# TASK TO COMPLETE
Find the lines with "scene" in them and copy them out.

# RECORDED DATA
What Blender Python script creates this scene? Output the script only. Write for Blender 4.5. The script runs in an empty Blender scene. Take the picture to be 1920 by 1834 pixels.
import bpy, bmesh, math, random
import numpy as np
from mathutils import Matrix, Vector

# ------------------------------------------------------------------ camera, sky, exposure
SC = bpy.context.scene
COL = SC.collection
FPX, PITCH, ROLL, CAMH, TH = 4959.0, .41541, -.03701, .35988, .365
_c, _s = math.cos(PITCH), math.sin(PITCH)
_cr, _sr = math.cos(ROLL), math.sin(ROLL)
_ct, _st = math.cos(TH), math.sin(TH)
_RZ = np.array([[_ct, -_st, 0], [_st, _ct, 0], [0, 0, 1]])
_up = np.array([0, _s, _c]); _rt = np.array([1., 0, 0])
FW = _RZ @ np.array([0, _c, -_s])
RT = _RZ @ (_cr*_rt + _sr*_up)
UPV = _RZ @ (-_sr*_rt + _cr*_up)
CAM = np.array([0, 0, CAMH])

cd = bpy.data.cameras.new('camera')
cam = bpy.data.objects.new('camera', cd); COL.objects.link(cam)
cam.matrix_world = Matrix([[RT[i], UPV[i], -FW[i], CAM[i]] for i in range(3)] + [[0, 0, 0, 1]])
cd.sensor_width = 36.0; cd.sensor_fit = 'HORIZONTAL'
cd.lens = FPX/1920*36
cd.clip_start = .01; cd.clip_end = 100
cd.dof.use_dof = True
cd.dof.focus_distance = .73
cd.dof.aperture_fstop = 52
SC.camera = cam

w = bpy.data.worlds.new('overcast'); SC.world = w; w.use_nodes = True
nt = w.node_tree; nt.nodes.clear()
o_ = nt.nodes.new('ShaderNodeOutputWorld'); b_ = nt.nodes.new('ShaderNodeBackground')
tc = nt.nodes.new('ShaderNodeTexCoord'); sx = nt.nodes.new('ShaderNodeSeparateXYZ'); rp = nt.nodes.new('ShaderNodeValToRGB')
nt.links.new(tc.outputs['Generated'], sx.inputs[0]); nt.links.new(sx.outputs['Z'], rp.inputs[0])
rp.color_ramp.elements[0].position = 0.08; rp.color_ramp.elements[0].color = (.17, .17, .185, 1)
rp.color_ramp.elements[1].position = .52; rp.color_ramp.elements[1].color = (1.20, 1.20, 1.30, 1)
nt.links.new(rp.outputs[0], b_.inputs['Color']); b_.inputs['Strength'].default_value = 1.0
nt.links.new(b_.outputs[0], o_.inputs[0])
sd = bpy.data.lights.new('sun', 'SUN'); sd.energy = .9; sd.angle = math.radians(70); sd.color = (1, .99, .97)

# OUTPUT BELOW
What Blender Python script creates this scene? Output the script only. Write for Blender 4.5. The script runs in an empty Blender scene. Take the picture to be 1920 by 1834 pixels.
SC = bpy.context.scene